▶ _Set problem_
Extract only the lines from the start of the entries below to the line with "SC.camera = cam", inclusive; omit every picture.

--- Begin Input rows ---

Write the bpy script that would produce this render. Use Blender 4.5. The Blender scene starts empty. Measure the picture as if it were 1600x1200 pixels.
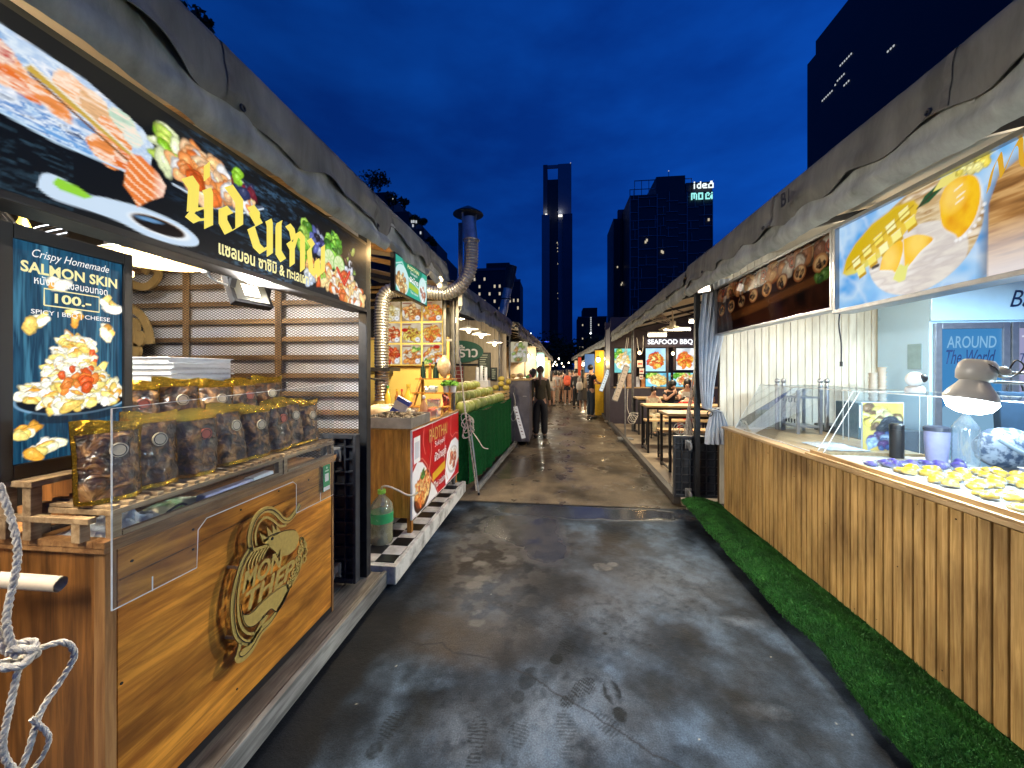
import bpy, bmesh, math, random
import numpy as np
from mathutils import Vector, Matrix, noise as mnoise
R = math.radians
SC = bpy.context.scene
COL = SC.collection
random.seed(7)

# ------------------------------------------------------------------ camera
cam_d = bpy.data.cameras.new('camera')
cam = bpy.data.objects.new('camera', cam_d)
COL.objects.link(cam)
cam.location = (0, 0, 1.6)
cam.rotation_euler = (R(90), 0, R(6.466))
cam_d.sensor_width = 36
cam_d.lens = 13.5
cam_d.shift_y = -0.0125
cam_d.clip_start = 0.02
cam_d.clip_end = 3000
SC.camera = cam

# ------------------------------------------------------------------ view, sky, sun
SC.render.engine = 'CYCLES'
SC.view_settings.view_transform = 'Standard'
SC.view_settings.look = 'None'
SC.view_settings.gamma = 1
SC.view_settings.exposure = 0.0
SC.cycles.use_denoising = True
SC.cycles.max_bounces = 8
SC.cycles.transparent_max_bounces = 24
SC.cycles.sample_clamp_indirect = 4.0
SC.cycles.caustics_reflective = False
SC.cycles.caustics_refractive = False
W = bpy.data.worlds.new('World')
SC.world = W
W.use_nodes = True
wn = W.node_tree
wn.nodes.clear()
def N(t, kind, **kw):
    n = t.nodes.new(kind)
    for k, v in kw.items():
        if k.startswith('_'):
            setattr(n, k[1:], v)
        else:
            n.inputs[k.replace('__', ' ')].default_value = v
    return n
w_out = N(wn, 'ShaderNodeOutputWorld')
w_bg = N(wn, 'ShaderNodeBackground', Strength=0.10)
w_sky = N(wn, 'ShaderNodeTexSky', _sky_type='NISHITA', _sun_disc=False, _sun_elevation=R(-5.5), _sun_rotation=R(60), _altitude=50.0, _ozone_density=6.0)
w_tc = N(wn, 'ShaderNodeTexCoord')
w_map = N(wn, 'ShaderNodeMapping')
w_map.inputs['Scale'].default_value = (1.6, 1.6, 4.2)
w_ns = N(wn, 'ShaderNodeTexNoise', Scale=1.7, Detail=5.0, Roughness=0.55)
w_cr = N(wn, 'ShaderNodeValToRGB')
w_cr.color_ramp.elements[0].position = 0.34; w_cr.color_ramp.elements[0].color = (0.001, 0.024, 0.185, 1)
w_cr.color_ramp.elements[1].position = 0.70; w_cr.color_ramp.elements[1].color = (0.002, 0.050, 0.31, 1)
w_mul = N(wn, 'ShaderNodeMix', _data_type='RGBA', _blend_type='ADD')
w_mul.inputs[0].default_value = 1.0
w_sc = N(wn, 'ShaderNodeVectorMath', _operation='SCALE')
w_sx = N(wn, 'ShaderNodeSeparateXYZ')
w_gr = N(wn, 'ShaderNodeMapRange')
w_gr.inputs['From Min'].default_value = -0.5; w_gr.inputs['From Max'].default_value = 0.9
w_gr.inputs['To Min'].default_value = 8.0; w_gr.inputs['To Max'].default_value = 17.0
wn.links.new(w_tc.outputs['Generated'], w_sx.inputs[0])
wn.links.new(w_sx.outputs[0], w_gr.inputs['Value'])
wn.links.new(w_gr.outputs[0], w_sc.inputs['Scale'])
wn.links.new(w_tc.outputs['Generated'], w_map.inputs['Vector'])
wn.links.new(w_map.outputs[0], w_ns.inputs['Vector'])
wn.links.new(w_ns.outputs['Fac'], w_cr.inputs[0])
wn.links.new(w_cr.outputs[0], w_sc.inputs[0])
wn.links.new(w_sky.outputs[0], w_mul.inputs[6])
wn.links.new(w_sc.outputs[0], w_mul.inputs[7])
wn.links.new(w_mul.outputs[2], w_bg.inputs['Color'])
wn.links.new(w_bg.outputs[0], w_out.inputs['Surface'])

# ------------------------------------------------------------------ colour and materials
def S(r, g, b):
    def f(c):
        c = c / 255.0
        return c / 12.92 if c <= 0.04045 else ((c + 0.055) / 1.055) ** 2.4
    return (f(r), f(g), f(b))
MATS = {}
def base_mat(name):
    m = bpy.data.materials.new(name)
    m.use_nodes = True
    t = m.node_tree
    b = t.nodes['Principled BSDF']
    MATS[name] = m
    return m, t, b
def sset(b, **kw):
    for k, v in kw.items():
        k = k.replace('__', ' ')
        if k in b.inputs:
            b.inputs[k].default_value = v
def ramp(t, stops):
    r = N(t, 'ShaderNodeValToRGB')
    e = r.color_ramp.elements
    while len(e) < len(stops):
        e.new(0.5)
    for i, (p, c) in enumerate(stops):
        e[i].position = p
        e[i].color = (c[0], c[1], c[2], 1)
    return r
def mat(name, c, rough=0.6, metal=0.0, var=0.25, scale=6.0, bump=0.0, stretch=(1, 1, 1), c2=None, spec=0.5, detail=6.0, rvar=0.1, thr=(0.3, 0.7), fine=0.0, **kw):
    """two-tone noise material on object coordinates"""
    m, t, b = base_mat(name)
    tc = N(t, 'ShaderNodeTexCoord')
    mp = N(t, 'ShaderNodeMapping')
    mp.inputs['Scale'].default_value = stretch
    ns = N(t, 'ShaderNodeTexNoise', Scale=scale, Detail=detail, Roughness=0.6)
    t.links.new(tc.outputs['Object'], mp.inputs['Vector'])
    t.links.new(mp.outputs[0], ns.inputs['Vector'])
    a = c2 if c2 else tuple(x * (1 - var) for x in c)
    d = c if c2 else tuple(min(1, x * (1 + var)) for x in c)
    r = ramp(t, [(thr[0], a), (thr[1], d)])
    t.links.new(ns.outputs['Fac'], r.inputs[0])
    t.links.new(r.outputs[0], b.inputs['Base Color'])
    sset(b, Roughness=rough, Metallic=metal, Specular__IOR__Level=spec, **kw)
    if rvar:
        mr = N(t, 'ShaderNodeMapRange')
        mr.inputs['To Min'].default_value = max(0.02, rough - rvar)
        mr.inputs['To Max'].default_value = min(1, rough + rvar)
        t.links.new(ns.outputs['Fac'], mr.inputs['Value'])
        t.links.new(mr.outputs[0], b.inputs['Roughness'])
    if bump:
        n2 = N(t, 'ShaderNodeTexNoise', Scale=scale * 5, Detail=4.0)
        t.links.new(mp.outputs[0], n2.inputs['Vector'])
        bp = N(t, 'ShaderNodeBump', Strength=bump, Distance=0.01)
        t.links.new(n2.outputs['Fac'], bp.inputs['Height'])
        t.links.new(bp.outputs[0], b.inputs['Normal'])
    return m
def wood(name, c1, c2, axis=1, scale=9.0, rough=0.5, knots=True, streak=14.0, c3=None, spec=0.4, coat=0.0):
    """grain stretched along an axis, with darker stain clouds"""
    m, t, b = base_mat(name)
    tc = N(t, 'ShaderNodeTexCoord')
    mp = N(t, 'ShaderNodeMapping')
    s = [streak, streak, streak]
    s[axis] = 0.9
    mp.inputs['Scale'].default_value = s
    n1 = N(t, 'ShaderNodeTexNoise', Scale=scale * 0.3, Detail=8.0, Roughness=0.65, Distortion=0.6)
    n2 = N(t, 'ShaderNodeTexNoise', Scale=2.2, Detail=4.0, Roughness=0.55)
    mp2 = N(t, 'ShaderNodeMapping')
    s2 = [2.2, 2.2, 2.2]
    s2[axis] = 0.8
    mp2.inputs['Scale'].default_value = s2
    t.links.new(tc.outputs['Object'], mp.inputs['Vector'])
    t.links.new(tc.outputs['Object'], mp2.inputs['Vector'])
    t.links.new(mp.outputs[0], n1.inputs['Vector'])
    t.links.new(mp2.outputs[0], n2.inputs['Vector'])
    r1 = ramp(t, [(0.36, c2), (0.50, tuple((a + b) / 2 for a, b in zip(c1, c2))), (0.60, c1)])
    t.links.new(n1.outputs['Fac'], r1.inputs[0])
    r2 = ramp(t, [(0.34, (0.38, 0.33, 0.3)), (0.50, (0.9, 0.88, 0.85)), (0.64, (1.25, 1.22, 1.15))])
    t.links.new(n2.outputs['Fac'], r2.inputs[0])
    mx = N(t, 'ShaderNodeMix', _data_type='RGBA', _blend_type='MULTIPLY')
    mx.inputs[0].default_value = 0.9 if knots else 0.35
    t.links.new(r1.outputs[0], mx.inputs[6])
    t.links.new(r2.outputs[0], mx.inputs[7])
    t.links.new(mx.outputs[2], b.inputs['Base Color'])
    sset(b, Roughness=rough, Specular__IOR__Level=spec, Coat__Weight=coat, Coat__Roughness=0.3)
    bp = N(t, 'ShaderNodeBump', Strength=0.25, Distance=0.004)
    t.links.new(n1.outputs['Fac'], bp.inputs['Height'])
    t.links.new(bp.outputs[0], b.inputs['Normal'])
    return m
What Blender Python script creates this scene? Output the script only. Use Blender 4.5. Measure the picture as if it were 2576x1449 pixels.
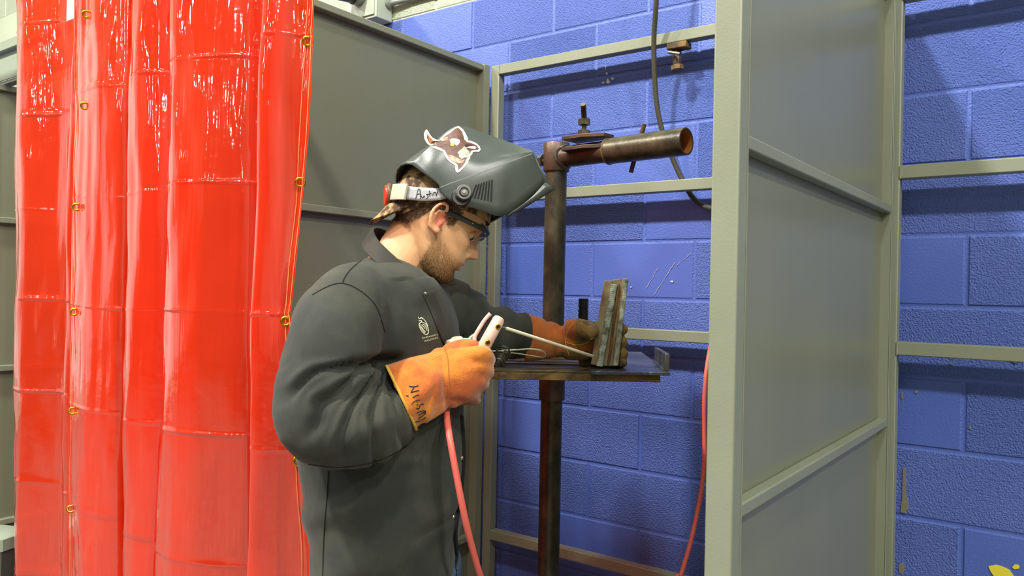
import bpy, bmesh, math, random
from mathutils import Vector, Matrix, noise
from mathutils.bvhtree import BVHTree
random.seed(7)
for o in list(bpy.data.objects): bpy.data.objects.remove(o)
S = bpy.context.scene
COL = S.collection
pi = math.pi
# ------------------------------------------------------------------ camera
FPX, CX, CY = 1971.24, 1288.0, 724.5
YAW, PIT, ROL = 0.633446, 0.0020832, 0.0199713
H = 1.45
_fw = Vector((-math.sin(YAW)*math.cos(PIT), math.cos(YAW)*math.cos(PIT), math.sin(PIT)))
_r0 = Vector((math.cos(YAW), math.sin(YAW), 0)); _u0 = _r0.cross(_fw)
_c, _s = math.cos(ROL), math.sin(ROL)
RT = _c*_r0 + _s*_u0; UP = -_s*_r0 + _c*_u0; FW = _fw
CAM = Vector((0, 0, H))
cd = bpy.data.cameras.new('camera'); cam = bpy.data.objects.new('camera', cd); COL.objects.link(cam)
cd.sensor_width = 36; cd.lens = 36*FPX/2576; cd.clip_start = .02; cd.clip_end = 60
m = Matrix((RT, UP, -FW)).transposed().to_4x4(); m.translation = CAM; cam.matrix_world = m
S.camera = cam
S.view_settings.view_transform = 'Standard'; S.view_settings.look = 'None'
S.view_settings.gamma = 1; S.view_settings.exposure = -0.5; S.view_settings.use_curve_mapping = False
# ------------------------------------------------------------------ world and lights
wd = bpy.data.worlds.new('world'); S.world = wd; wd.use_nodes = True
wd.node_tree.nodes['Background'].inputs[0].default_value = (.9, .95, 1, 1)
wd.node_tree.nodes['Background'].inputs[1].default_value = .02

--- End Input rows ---

▶ _Written response_
Write the bpy script that would produce this render. Use Blender 4.5. The Blender scene starts empty. Measure the picture as if it were 1600x1200 pixels.
import bpy, bmesh, math, random
import numpy as np
from mathutils import Vector, Matrix, noise as mnoise
R = math.radians
SC = bpy.context.scene
COL = SC.collection
random.seed(7)

# ------------------------------------------------------------------ camera
cam_d = bpy.data.cameras.new('camera')
cam = bpy.data.objects.new('camera', cam_d)
COL.objects.link(cam)
cam.location = (0, 0, 1.6)
cam.rotation_euler = (R(90), 0, R(6.466))
cam_d.sensor_width = 36
cam_d.lens = 13.5
cam_d.shift_y = -0.0125
cam_d.clip_start = 0.02
cam_d.clip_end = 3000
SC.camera = cam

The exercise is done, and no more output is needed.